How will the Degrowth economy impact our energy transition? First, what is it? It’s a process of political, economic, ecological and social transformation that reduces a society’s throughput
while improving the quality of life, according to the article “Research on degrowth by Giorgos Kallis & co (2).”, This process had to respect two objectives. One is about respect for the environment, which implies, in particular, the reduction of production and consumption in countries whose ecological footprint (per capita) is greater than the globally sustainable level (in practice, the rich countries). The second objective is to improve people’s well-being and social equity.
The impact of our energy consumption will be huge, as shown in the provision of Peter Victor in his article “Growth, degrowth and climate change: A scenario analysis (3)” the impact on the Canadian economy of a decline scenario involving a return in 2035 to a GDP per capita equal to its 1976 level. Compared to the run-of-river scenario, the decline would result in 2035 in a 78% decrease in CO2 emissions and a 25% decrease in public spending. And to maintain full employment, working time would have to be divided by 4. And when we talk about a CO2 emission decline, we also talk about fossil fuel consumption cause it’s 85% of our primary energy use.

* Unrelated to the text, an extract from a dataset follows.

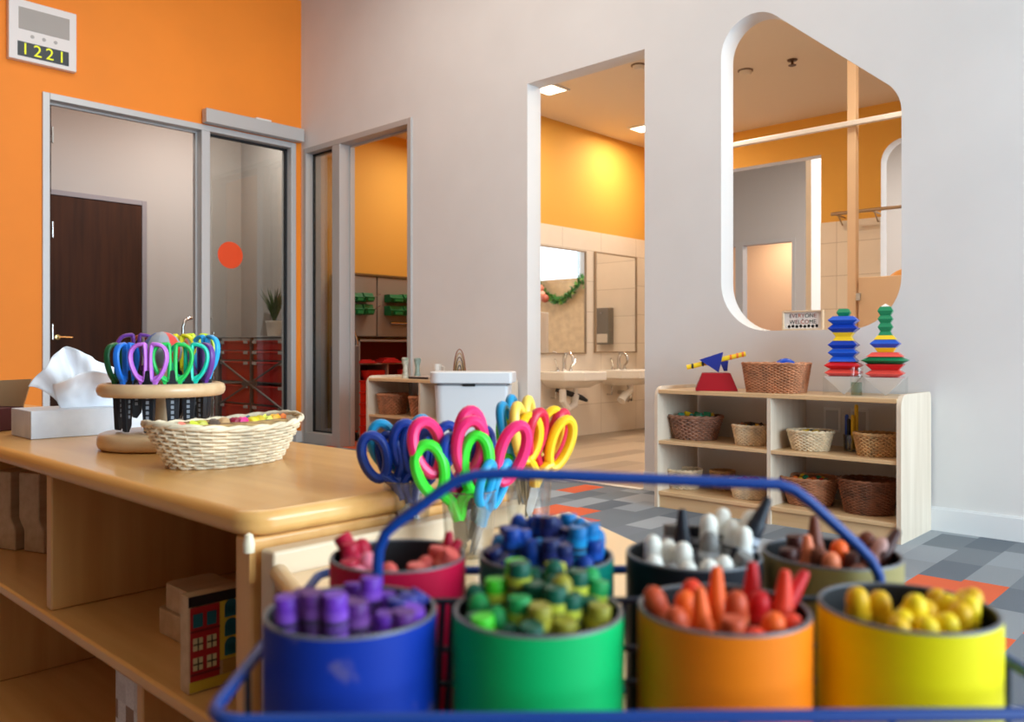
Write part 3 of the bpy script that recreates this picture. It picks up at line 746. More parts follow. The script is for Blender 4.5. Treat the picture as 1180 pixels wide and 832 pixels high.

Finally, we create a sophisticated and a complicated world but at the same time it’s becoming fragile. also, as John Gray said: Who controls the oil and water controls the world. Actually, oil has doomed our world. If we don’t act quickly on how we should optimize our consumption, reduce our CO2 emission and change our socio-economic development we won’t survive. Energy is more than a way to make our machines work and our economy grow, it reshapes our world. Now we need to retake the control and reshape it for a cleaner and a more sustainable one.